Kurds launch battle to retake Sinjar from ISIS
Backed by US-led coalition air strikes, Iraqi Kurdish forces launched an offensive to retake Sinjar, a strategic town near the Syrian border, from ISIS. The campaign is led by Kurdish Peshmerga forces in alliance with Yazidi fighters known as the Sinjar Resistance Units and Kurdish PKK guerrillas. Recapturing Sinjar would effectively cut off the supply line between ISIS strongholds of Raqqa and Mosul.

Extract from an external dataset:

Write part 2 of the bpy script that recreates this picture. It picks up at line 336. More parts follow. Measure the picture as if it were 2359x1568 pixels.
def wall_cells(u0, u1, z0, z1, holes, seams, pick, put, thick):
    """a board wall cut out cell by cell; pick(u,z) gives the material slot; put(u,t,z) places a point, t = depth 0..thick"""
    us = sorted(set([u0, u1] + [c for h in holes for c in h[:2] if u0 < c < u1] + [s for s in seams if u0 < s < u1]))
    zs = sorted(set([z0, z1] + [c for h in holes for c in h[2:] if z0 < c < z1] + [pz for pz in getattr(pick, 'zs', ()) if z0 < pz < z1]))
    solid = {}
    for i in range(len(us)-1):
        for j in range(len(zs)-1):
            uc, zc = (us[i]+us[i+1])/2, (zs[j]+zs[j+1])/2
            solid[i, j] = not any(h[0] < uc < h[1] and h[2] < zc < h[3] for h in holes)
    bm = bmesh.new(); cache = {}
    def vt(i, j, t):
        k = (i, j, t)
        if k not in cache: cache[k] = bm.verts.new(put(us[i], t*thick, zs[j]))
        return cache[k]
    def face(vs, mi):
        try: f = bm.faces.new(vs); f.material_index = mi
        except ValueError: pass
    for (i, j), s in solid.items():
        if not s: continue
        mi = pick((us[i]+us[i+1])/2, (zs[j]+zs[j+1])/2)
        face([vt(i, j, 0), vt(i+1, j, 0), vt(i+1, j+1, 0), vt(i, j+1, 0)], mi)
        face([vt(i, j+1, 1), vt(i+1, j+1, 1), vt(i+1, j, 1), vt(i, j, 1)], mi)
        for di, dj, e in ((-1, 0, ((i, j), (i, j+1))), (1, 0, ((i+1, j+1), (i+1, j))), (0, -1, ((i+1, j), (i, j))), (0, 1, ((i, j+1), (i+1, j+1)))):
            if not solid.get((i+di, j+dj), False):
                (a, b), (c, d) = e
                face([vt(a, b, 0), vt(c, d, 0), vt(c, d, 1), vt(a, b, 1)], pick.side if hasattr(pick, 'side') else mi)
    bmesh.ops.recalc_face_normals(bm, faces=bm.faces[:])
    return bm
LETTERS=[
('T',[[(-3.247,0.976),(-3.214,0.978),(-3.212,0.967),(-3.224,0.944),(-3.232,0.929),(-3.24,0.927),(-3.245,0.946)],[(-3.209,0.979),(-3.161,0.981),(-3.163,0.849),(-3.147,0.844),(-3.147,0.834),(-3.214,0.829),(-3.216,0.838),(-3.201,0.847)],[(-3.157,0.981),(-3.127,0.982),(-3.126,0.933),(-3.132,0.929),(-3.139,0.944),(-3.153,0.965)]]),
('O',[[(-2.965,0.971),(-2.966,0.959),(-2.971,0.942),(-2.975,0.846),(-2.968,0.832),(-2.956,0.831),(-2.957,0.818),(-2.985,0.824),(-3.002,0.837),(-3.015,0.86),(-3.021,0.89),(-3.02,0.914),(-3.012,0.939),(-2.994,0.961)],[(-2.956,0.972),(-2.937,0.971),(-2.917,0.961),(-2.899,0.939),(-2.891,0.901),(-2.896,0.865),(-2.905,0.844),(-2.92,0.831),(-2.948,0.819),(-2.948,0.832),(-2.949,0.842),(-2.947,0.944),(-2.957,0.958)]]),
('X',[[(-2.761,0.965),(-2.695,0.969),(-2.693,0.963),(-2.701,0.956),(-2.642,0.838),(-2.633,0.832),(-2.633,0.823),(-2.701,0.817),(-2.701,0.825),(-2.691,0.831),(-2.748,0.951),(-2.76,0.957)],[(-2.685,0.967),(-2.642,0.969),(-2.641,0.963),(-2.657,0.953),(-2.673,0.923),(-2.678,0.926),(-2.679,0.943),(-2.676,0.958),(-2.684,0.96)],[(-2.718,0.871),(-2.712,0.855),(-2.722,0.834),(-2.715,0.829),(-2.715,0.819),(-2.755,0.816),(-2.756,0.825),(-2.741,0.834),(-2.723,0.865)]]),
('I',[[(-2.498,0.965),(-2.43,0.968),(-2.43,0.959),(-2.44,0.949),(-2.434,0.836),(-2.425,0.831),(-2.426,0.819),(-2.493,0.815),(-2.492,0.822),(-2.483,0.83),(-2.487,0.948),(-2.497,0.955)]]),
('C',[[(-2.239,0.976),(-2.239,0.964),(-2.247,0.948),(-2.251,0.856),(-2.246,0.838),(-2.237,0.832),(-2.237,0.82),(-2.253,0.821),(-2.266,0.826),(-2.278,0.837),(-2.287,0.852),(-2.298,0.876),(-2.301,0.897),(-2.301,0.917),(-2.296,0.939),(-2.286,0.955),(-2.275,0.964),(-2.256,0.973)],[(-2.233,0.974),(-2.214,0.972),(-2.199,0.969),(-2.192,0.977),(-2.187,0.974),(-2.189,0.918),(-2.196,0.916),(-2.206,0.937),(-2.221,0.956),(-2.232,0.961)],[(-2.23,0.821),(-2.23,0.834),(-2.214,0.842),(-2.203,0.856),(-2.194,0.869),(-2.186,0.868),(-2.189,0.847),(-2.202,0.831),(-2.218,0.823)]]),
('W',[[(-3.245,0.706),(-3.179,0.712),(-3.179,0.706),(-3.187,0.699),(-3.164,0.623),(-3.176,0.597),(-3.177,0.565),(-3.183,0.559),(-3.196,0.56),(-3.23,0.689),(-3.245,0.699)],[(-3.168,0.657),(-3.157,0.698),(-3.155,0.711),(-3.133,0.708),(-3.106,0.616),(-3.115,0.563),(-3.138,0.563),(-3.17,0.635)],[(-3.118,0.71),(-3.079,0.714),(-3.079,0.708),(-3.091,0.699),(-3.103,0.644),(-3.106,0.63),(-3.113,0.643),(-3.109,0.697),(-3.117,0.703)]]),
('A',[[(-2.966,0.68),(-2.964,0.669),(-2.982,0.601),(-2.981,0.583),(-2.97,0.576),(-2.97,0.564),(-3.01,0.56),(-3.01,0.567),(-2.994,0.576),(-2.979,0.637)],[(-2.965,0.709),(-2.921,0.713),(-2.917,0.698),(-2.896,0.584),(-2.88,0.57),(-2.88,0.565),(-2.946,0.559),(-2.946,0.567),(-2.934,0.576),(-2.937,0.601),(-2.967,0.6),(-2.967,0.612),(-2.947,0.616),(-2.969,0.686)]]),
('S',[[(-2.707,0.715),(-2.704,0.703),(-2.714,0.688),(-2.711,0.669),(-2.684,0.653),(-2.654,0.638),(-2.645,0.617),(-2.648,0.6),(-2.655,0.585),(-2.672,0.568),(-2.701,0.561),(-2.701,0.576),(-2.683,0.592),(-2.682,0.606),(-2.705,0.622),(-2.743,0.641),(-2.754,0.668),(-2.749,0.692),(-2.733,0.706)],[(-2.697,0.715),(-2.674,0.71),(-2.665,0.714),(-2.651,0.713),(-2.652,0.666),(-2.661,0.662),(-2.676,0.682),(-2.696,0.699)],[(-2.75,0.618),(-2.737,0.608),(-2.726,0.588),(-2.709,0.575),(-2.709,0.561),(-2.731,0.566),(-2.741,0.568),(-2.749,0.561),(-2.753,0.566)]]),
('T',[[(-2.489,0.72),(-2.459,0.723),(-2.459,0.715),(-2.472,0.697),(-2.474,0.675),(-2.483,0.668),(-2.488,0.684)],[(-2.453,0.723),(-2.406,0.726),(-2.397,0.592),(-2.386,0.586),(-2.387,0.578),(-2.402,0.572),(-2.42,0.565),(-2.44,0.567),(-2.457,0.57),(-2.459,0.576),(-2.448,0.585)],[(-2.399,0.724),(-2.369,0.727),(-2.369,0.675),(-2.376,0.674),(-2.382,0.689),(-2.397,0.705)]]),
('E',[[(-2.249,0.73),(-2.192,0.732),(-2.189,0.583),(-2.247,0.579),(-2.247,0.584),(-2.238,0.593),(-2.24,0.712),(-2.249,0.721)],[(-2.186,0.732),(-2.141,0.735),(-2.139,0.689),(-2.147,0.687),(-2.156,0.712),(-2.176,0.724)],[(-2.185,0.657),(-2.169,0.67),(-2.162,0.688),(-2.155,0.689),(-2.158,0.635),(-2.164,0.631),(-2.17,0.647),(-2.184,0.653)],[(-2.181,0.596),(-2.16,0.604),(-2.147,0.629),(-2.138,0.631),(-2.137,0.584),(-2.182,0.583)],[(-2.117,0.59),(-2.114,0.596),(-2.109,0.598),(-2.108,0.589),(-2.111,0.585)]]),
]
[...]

Strategic importance of Sinjar
Sinjar town is strategically important to ISIS because of its geographical location on the border with Syria. This helps the group to maintain a cross-border territory for their so-called Islamic caliphate, whose establishment was declared in June 2014.
Yazidis in Sinjar
Sinjar town is in Nineveh Province of Iraq. Previously controlled by Kurdish troops, it was part of disputed territories to which both Iraqi government and regional Kurdish authorities laid claim. Sinjar is home to Yazidis, a Kurdish-speaking minority that adheres to a pre-Islamic faith derived, in part, from Zoroastrianism. Yazidis were targeted by the Sunni militants of ISIS, who believe they are devil worshippers.
Islamic militants capture Sinjar
Early August, militants from the Islamic State of Iraq and Greater Syria (ISIS or ISIL) captured the Iraqi town of Sinjar. Almost 200,000 people, mostly Yazidis along with Shia and some Kurds, were forced to flee their homes. The seize followed the IS takeover of the town of Zumar and two nearby oil fields from Kurdish Peshmerga forces.
Sinjar massacre
When the town fell to ISIS, tens of thousands of Yazidis were trapped after fleeing up Mount Sinjar, without food or water. Further many were captured by the militants, resulting in the massacre of hundreds of men and the selling into slavery of women and children.
U.S. air strikes
The ISIS attack on Sinjar was one of the reasons why US began air strikes against ISIS positions in Iraq. On 8 August 2014, US airstrikes were launched in the Erbil area, 180 km east of Sinjar. The first airstrikes in the Mount Sinjar area were reported as of 9 August 2014, when US launched four strikes on Mount Sinjar.
The December 2014 offensive
In December 2014, Kurdish forces drove Islamic State militants from north of Sinjar mountain, a strip some 60 km long, but the insurgents still maintain control of the southern side where the town is located. The peshmerga currently control about 20% of the Sinjar town.